Ocorre que a crítica verdadeira perdeu todo o seu ínfimo espaço para o elogio bajulador, interesseiro e, em grande parte das vezes, meramente ideológico, ficando assim, na melhor das hipóteses, restrita à marginália de algum rincão virtual ou impresso.
Não é difícil perceber, mesmo para alguém que não esteja acostumado às sacanagens do sistema literário brasileiro, que atualmente, no lugar dela, só há três tipos de publicações: as adulações mais descaradas aos apaniguados políticos, as cartas de vendas travestidas de resenhas e, é claro, os puxa-saquismos intergrupais em que escritores se elogiam mútua e calorosamente, tais como se participassem de uma festa em que a falta de louvores significaria desapreço ao que fora concedido de bom grado e de antemão.

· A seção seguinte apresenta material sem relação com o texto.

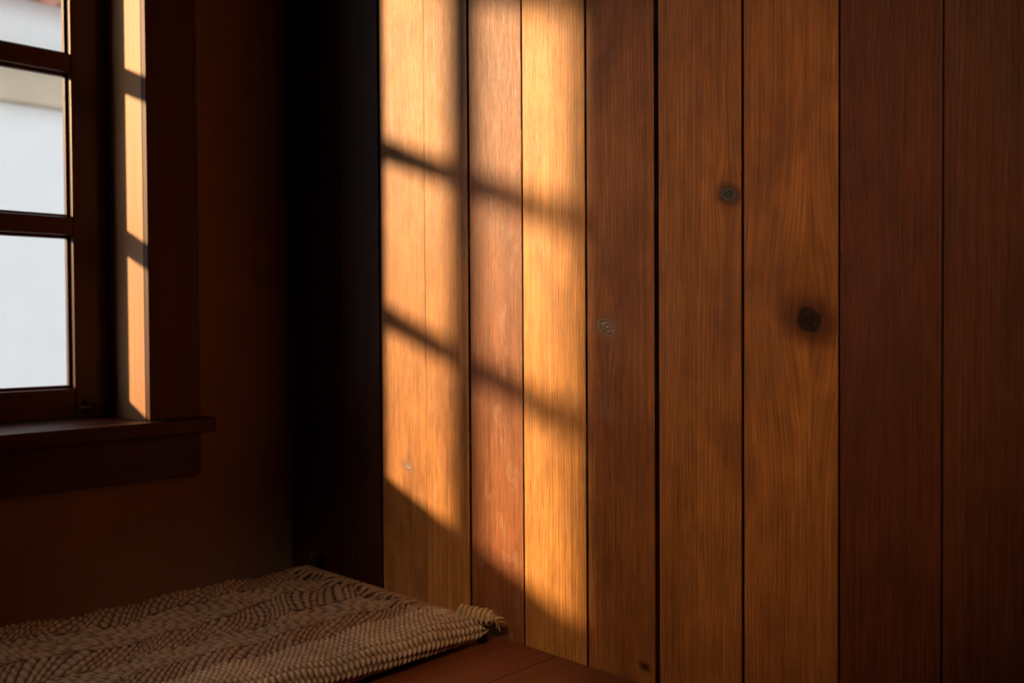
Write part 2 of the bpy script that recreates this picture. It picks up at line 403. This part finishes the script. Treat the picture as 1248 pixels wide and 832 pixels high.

Como consequência, é praticamente impossível que o leitor possa formar um gosto literário mais elevado, isto é, que não fique à simples mercê das vontades mais liliputianas do mercado ou das pressões político-ideológicas mais cínicas e alienantes.
Antídoto contra tudo isso, a crítica literária honesta e corajosa, tem como função justamente tornar mais inteligíveis os elos da corrente que liga os vivos aos mortos e estes aos que ainda nem nasceram, conforme escreveu T. S. Eliot.
Isso porque um crítico literário – refiro-me aos genuínos, e não aos criticastros cujas palavras não passam de impostura e pantomima – jamais julga um livro isoladamente no tempo e no espaço, como se a literatura houvesse acabado de ser inventada; ao contrário, ao analisar uma obra, ele tem o dever de pô-la sob todo o peso da tradição.
Sem isso, mesmo o pior dos escritores é alçado subitamente a grande literato e, desde que rezando de joelhos a cartilha do status quo, ainda é capaz de levar para casa um reluzente e adorável Jabuti.
Não se trata, contudo, de frivolamente comparar, como se tudo não passasse de mero joguete, autores antigos e novos a fim de que, formando um campeonato, sagre-se um campeão, mas de fazer o leitor compreender que nenhum livro se dá no vácuo ou sem sentido em relação ao que foi produzido anteriormente.
Continuidades e rupturas (as verdadeiras, e não as ignorantes e pretensas) são os critérios da inserção ou não de uma obra no cânone literário ou, para não ir tão longe, já que a intenção atual parece ser menos alcançá-lo do que o rebaixar, no conjunto geral de dada literatura.
Fora disso, por mais aplausos que receba num dado momento, a obra estará fadada ao pó do esquecimento e, em pouco tempo, todos os louvores se tornarão um silêncio tão retumbante quanto sepulcral.
O problema, ademais, é que não apenas vivemos num tempo em que a literatura decaiu a níveis rasteiros, como também estamos soterrados por uma enxurrada de livros debaixo da qual, despossuídos de critérios, não conseguimos separar o valoroso do depauperado, o frondejante do estéril, o meritório do pueril.
Relegados ao deus-dará de nossas próprias e solitárias inteligências, somos levados a acender velas não para ídolos com pés de barros, mas para ídolos sem pés, braços, pernas, troncos e principalmente cabeças.
Diante desse cenário desalentador, caso realmente queiramos recuperar nossa literatura, é obrigatório ressuscitarmos a crítica literária tal como ela foi quando exercida por mulheres e homens que, com destemor missionário, diziam o que precisavam dizer sem quaisquer embustices ou beija-mãos indecorosos.
Do contrário, nosso futuro será o de leitores ainda piores e – visto que, ao menos idealmente, somente escreve quem lê – a literatura, que já está bastante degradada, descerá a infernos ainda mais ignóbeis.